1. Çocuğunuzun rahat bir şekilde konuşmaya başlamasını sağlayabilecek, kendini güvende hissedebileceği ortamlar yaratın. Konuşmak istemiyorsa, hazır olana kadar bekleyin ve zorlamayın.
2. Dürüst yanıtlar ve doğru bilgi verin. Gerçek olmayan bilgiler verdiğinizi mutlaka öğrenirler. Bu da size olan güvenlerinin sarsılmasına ve sizinle konuşmamayı tercih etmelerine neden olabilir.
3. Yaşına ve dil gelişimine göre, anlayabileceği kelimeleri ve kavramları kullanın.
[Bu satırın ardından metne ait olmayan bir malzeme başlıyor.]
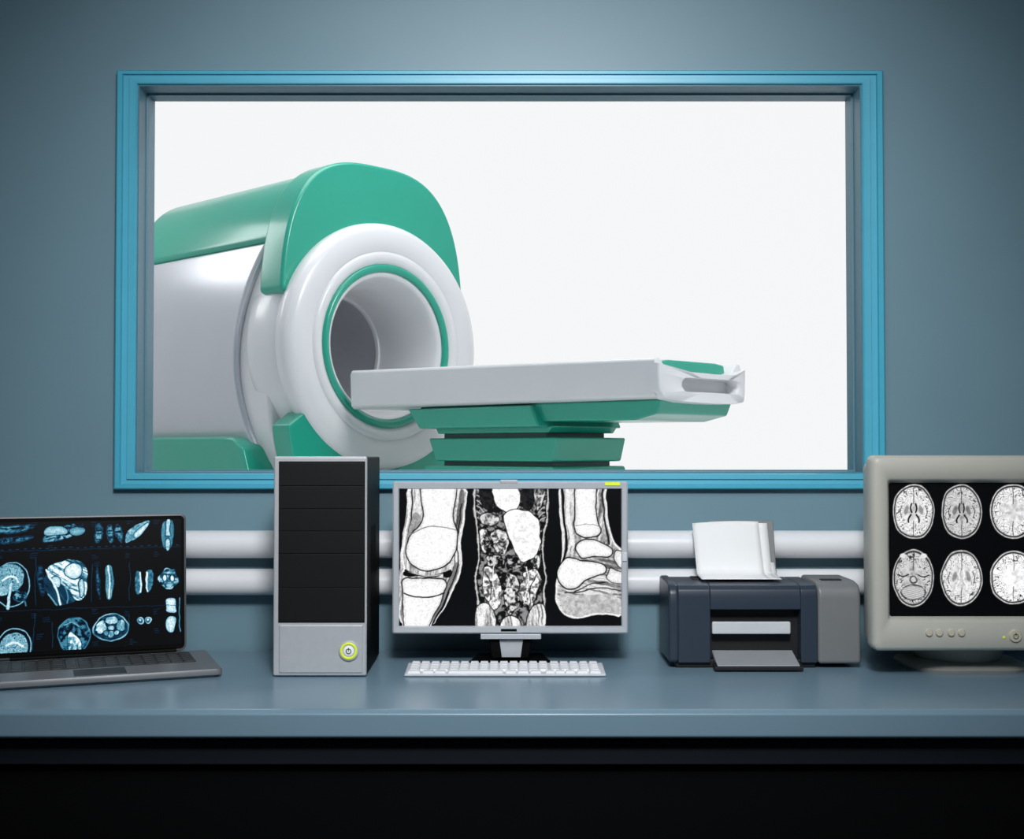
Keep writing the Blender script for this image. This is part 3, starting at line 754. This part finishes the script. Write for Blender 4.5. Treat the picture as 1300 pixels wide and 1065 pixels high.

4. Verdiğiniz bilgiyi defalarca tekrarlamaya hazırlanın. Bazı şeylerin onun için anlaşılması ya da kabul edilmesi zor olabilir.
5. Bildiklerini, düşündüklerini ve hissettiklerini anlamaya çalışın. Sorularının ve düşündüklerinin sizin için önemli olduğunu hissettiğinden emin olun.
6. Gerçekçi olmayan vaatlerde bulunmayın. "Asla savaş çıkmayacak" ya da "Bizim tanıdığımız kimsenin başına bir şey gelmeyecek" demeniz gerçekçi olmaz.
7. Çocuğunuzun sözel olmayan yollarla da kendini ifade etmesini sağlayın. Bazı çocuklar düşüncelerini, duygularını ve korkularını resim yaparken ya da oyuncakları ile oynarken daha iyi ifade edebilirler.
8. Çocuklar, özellikle dünya olaylarına verdikleri tepkilerde, ebeveynlerinin ve öğretmenlerinin tepkilerini son derece dikkatle izler ve referans noktası olarak alırlar. Diğer yetişkinlerle yaptığınız sohbetler ve haberlere verdiğiniz tepkiler konusunda dikkatli olun.
9. Çocuğunuzun, sizin neler hissettiğinizi bilmesini sağlayın. Gergin, endişeli ya da üzgün olduğunuzu bilmesinde bir sakınca yok. Boşlukları kendi başlarına doldurma konusunda son derece başarılı olan çocuğunuz, hislerinizi bambaşka şekilde yorumlayabilir.
10. Savaş görüntülerini izlemesini önleyin. Yerel televizyonları, gazete ve dergileri travmatik görüntüleri yayınlamama konusunda uyarmaktan çekinmeyin.
11. Travmatik deneyimlere sahip çocuklar, duydukları haberlerden etkilenme konusunda diğer çocuklara göre daha hassaslar. Böyle bir durumda, fazladan ilgi ve destek gerekebilir.
12. Baş ve karın ağrıları gibi fiziksel belirtileri gözlemleyin. Çocukların büyük bir bölümü, duydukları endişeyi fiziksel ağrılarla dışa vurur.
PROFESYONEL DESTEK GEREKEBİLİR
Savaş, bombalar, teröristler vb. konularla fazla ilgili olan ve devamlı bu konuları düşünen çocukların çocuk psikologlarına yönlendirilmesi gerekir. Profesyonel yardıma ihtiyaç duyulan durumlara dair diğer belirtiler uyku sorunları; ses, ışık vb. olaylardan irkilme, bambaşka bir şeyle ilgilenirken bir anda bu konu ile ilgili konuşması, endişe hali, ölüm korkusu ile ilgili tekrarlanan düşünceler, bir anda ebeveynden ayrılmak ya da okula gitmek istememe davranışıdır. Bunların devam etmesi durumunda, çocuk psikologlarına ve pedagoglara başvurmanız gerekir.